Passionate and good programmers are likely to fulfill some of the following criteria:

  1. They consume programming related blogs, books, and/or podcasts. In other words, they continue to invest in their knowledge portfolio [1].

  2. First started programming in Basic [2]. (I.e. started programming at an early age, on their own time.)

  3. Can talk exitedly about something they have developed, possibly in their spare time.

  4. Are concerned about points found on the "Joel Test" [3]. (May not have heard about the "Joel Test", but being concerned about such things is an indication that quality matters to them, more than salary does.)
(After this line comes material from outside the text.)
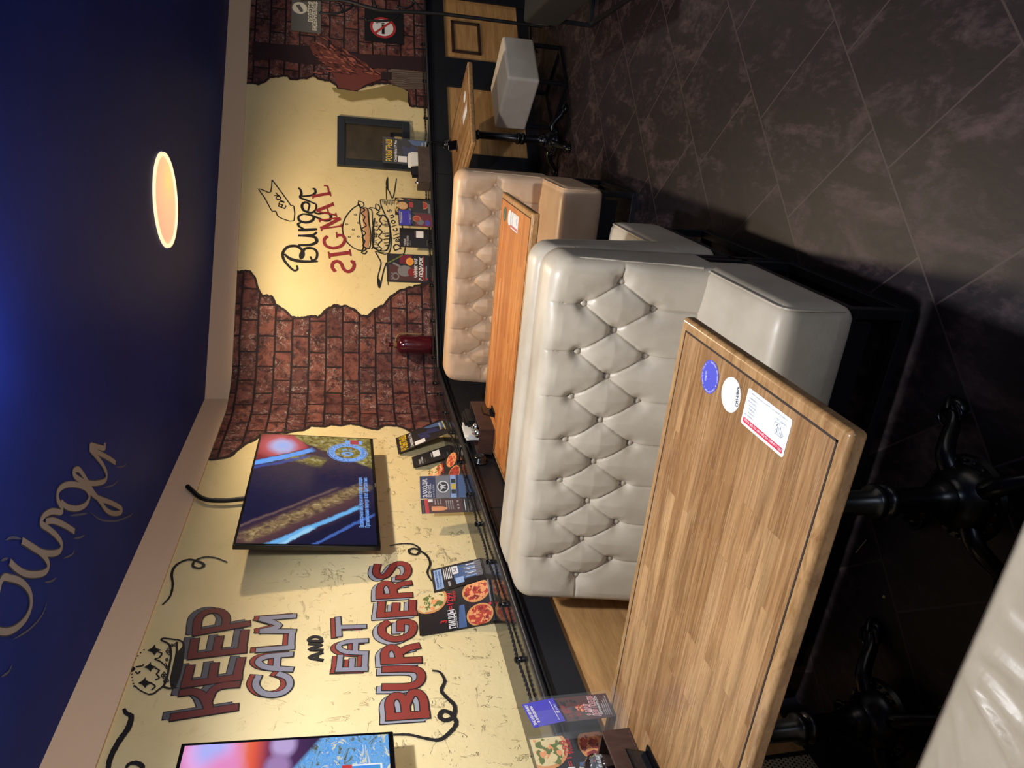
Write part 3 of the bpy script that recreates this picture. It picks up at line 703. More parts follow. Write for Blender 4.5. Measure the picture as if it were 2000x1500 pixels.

You have a very narrow sense of programming judging by 2 an 4. There are more things in the world. - OscarRyz
Point 2 is narrow, I agree. I guess it shows wehere I come from ;) But I would believe that having a good development "enviromnent" (source control, automated builds, bug tracking etc.) is something that should be of great interest to any passionate (and good) programmer! - Ola Eldøy
[0] [2010-07-17 18:27:25] Ankit Jain

I would love to ask:

What was the best code (u think) you have written in your life, and why do you think it is the best?

[0] [2008-08-27 08:12:46] Brian Paden

If they can't tell you about a fun project they've worked on ( or at least thought through with some effort ) either in school or in their spare time that isn't a good sign. Honestly passion about the craft should be pretty easy to determine, it's a special look in their eyes. Specifically a look that is bloodshot and has plenty of bags underneath.

[0] [2008-08-28 23:31:24] user3520

I'd say spend a little longer interviewing them instead of just the usual 30 mins lots of companies spend. People can be very nervous at the start of an interview, and you need to give them time to relax so their true passion can come across.

I have received feedback from an interview saying I didn't seem very enthusiastic about the job when this wasn't the case. It's just that I was slightly nervous and also often come across as very poker faced.